People can be neatly divided into two groups: Those who like going to the movies, and those who like movies. The latter group would be happier in Portugal, where they don't serve food and drink, and where the movie can be enjoyed with fewer distractions. Well, maybe the Portuguese subtitles at the bottom would be irritating, but it'd be worth it.
Come on. If we weren't already used to the idea of noisy foods served at movie theaters, we would never stand for it. It's not like we can't survive for two hours without salt and sugar. Aren't we supposed to be paying attention to the movie? If it makes sense to eat at a movie, it should make sense for your local house o' worship to sell popcorn and snacks at services to raise funds for a new bus. Or perhaps roaming popcorn vendors in classrooms could help enhance the educational experience while helping to pay for band uniforms.
Anyone really into the film experience wants to be drawn into the world of the story. This is hard to do when all around one hears not only the din of the food itself but also the attendant conversations.
"Did you get napkins?"
"Where's my change?"
"Are you sure this is diet?"
"That was four bucks?"
"Want more?"
"Ow, my tooth!"
It's just plain disrespectful to the filmmakers.
I wish eaters would at least make some effort to augment the film rather than detract. I saw some kids demonstrating this principle while watching Jurassic Park, which they'd clearly seen many times before. They sat quietly until a dinosaur chomped something or someone, at which point they fell upon their popcorn like wolves. Well, dinosaurs.
Wouldn't a vampire attack scene be a better time to noisily dredge up the last of your soda? Work with me people.
Those of you who advocate the whole atmosphere and ritual of popcorn and soda at the movies will be ready to carry your principles into battle, but don't bother--you've already won the war. Theaters aren't about to stop serving food and drink at the movies, because now it's considered a cultural aspect of the movie going experience--and they don't mind the money either.
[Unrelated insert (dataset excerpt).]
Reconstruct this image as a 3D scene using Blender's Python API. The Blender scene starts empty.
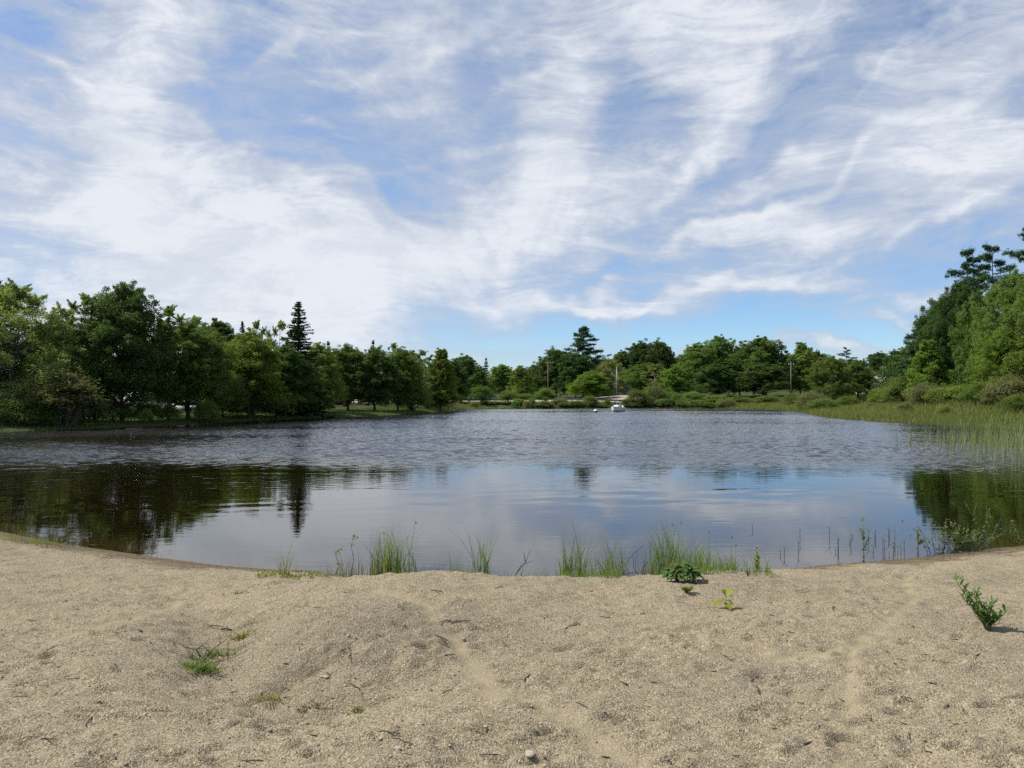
import bpy, math, random
import numpy as np
from mathutils import Vector, Matrix
from math import pi, sin, cos, atan2, asin, sqrt, radians

S = bpy.context.scene
COL = S.collection
FPX = 768.0            # focal length in pixels of a 1024 wide frame
CAMZ = 2.2             # eye height above the water (z = 0)
PITCH = math.atan(12 / FPX)
rng = np.random.default_rng(11)

# ------------------------------------------------------------------ camera
cam = bpy.data.cameras.new('camera'); cam.lens = 27.0; cam.sensor_width = 36.0
cam.clip_start = 0.05; cam.clip_end = 12000
camo = bpy.data.objects.new('camera', cam); COL.objects.link(camo)
camo.location = (0, 0, CAMZ); camo.rotation_euler = (pi / 2 + PITCH, 0, 0)
S.camera = camo
S.view_settings.view_transform = 'Standard'; S.view_settings.look = 'None'
S.view_settings.exposure = 0.52; S.view_settings.gamma = 1.0
S.view_settings.use_curve_mapping = False
S.render.engine = 'CYCLES'
S.cycles.max_bounces = 8; S.cycles.transparent_max_bounces = 12
S.cycles.diffuse_bounces = 3; S.cycles.glossy_bounces = 3
S.cycles.caustics_reflective = False; S.cycles.caustics_refractive = False
S.cycles.use_denoising = False
S.render.film_transparent = False


def ray(px, py):
    f, u, r = FPX, 384 - py, px - 512
    d = np.array([r, f * cos(PITCH) - u * sin(PITCH), f * sin(PITCH) + u * cos(PITCH)], float)
    return d / np.linalg.norm(d)


# ------------------------------------------------------------------ mesh builder
class MB:
    def __init__(s): s.V = []; s.F = []; s.n = 0

    def add(s, V, F):
        V = np.asarray(V, np.float32).reshape(-1, 3); F = np.asarray(F, np.int64)
        s.V.append(V); s.F.append(F + s.n); s.n += len(V); return s

    def tube(s, P, R, k=6, cap=True):
        P = np.asarray(P, float); n = len(P); R = np.broadcast_to(np.asarray(R, float), (n,))
        T = np.gradient(P, axis=0); T /= np.maximum(np.linalg.norm(T, axis=1, keepdims=True), 1e-9)
        up = np.array([0, 0, 1.0]) if abs(T[0][2]) < .9 else np.array([1.0, 0, 0])
        A = np.cross(T, up); A /= np.maximum(np.linalg.norm(A, axis=1, keepdims=True), 1e-9)
        B = np.cross(T, A); th = np.arange(k) * 2 * pi / k
        V = P[:, None] + R[:, None, None] * (np.cos(th)[None, :, None] * A[:, None] + np.sin(th)[None, :, None] * B[:, None])
        i = np.arange(n - 1)[:, None] * k; j = np.arange(k)[None]; j2 = (j + 1) % k
        F = np.stack([i + j, i + j2, i + k + j2, i + k + j], -1).reshape(-1, 4)
        b = s.n; s.add(V.reshape(-1, 3), F)
        if cap:
            s.F.append((b + np.arange(k)[::-1])[None]); s.F.append((b + (n - 1) * k + np.arange(k))[None])
        return s

    def box(s, c, d, rz=0.0, bev=0.0):
        x, y, z = [q / 2 for q in d]
        V = np.array([[-x, -y, -z], [x, -y, -z], [x, y, -z], [-x, y, -z], [-x, -y, z], [x, -y, z], [x, y, z], [-x, y, z]])
        if bev: V[4:, :2] *= (1 - bev)
        if rz: V[:, :2] = V[:, :2] @ np.array([[cos(rz), sin(rz)], [-sin(rz), cos(rz)]])
        return s.add(V + np.array(c), [[3, 2, 1, 0], [4, 5, 6, 7], [0, 1, 5, 4], [1, 2, 6, 5], [2, 3, 7, 6], [3, 0, 4, 7]])

    def loft(s, secs, cap=True, closed=True):
        """secs: list of equal length rings."""
        k = len(secs[0]); n = len(secs); b = s.n
        V = np.concatenate([np.asarray(q, float) for q in secs])
        i = np.arange(n - 1)[:, None] * k; j = np.arange(k if closed else k - 1)[None]; j2 = (j + 1) % k
        s.add(V, np.stack([i + j, i + j2, i + k + j2, i + k + j], -1).reshape(-1, 4))
        if cap:
            s.F.append((b + np.arange(k)[::-1])[None]); s.F.append((b + (n - 1) * k + np.arange(k))[None])
        return s

    def cards(s, P, N, lx, ly, r=rng, fold=0.0):
        """rhombus leaves."""
        n = len(P); Rn = r.normal(size=(n, 3)); T = np.cross(N, Rn); T /= np.maximum(np.linalg.norm(T, axis=1, keepdims=True), 1e-9)
        B = np.cross(N, T); lx = np.broadcast_to(lx, (n,))[:, None]; ly = np.broadcast_to(ly, (n,))[:, None]
        V = np.stack([P + T * lx, P + B * ly, P - T * lx, P - B * ly], 1).reshape(-1, 3)
        return s.add(V, np.arange(4 * n).reshape(n, 4))

    def blades(s, P, H, W, lean, r=rng, seg=3, curl=1.0):
        """grass blades: P bases, H heights, W widths, lean horizontal tip offset (n,2)."""
        n = len(P); a = r.uniform(0, 2 * pi, n); wx = np.cos(a) * W / 2; wy = np.sin(a) * W / 2
        rows = []
        for q in range(seg + 1):
            t = q / seg; c = P.copy(); c[:, 2] += H * (t - 0.12 * curl * t * t * np.hypot(lean[:, 0], lean[:, 1]) / np.maximum(H, 1e-4))
            c[:, :2] += lean * (t ** (1 + curl))
            w = (1 - t) ** 0.7 if q < seg else 0.06
            d = np.stack([wx * w, wy * w, 0 * wx], 1)
            rows += [c - d, c + d]
        V = np.stack(rows, 1); m = 2 * (seg + 1)
        f = np.array([[2 * q, 2 * q + 1, 2 * q + 3, 2 * q + 2] for q in range(seg)])
        F = (np.arange(n) * m)[:, None, None] + f[None]
        return s.add(V.reshape(-1, 3), F.reshape(-1, 4))

    def mesh(s, name, mat=None, smooth=False):
        V = np.concatenate(s.V); me = bpy.data.meshes.new(name)
        me.vertices.add(len(V)); me.vertices.foreach_set('co', V.astype(np.float32).ravel())
        L = np.concatenate([f.ravel() for f in s.F]); sz = np.concatenate([np.full(len(f), f.shape[1]) for f in s.F])
        me.loops.add(len(L)); me.loops.foreach_set('vertex_index', L.astype(np.int32))
        me.polygons.add(len(sz)); st = np.concatenate([[0], np.cumsum(sz)[:-1]])
        me.polygons.foreach_set('loop_start', st.astype(np.int32)); me.polygons.foreach_set('loop_total', sz.astype(np.int32))
        if smooth: me.polygons.foreach_set('use_smooth', np.ones(len(sz), bool))
        me.update(calc_edges=True)
        if mat: me.materials.append(mat)
        return me

    def build(s, name, mat=None, parent=None, smooth=False, loc=None):
        o = bpy.data.objects.new(name, s.mesh(name, mat, smooth)); COL.objects.link(o)
        if parent: o.parent = parent
        if loc is not None: o.location = loc
        return o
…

If I didn't know better, I'd advocate jacking the price up absurdly high to thwart purchases, but that's already the case, and clearly it's not working. I've seen people in line at the box office griping about the cost of the ticket, only to happily stand in another line to get fleeced for snack foods at smuggler's prices.
I'm convinced that candy costs so much because huge amounts of research and development funds go into developing especially noisy packaging for theater sales. They want wrappers that act as a primitive communication device, wrappers that make everyone think, hey, someone's got candy! I want candy no matter what the cost!
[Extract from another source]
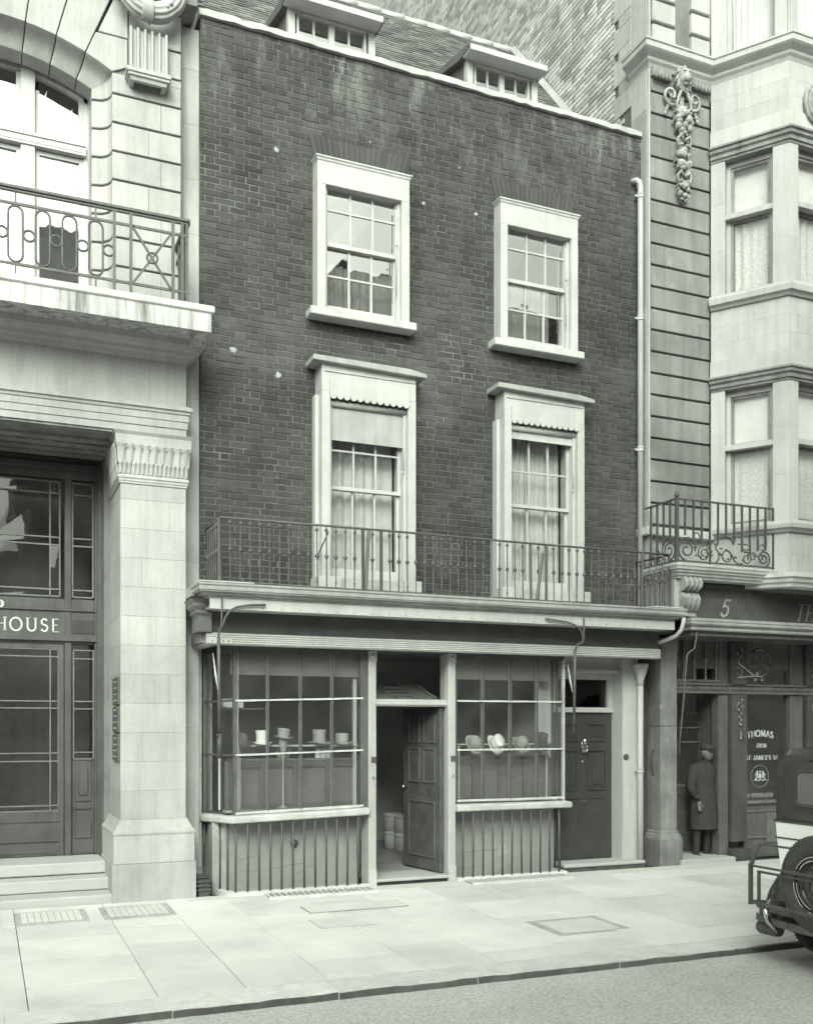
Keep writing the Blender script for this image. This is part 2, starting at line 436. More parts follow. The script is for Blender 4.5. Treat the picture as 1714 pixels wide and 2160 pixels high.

And though great strides have been made in the audio output of plastic wrappers, it will take years to catch up with the thunderous output of the oversized cardboard boxes used with things like Junior Mints and Hot Tamales, which you can sometimes hear in the next theater.
Fountain soda is cheap to make. A large size costs the theater about a nickel. The cup is the most expensive part. You pay, what, two dollars? There's a 4000% markup right there. So when I recently visited a theater that served bottles of beer (it was in Idaho, so sit back down) for four dollars I figured that was a damn good deal--using theater math, markup on a bottle of Sierra Nevada Pale Ale, which probably cost the theater about 90 cents, would have been 36 dollars.
Did I compromise my principles by buying that beer? No. Beer is silent. Soda has ice. Back off.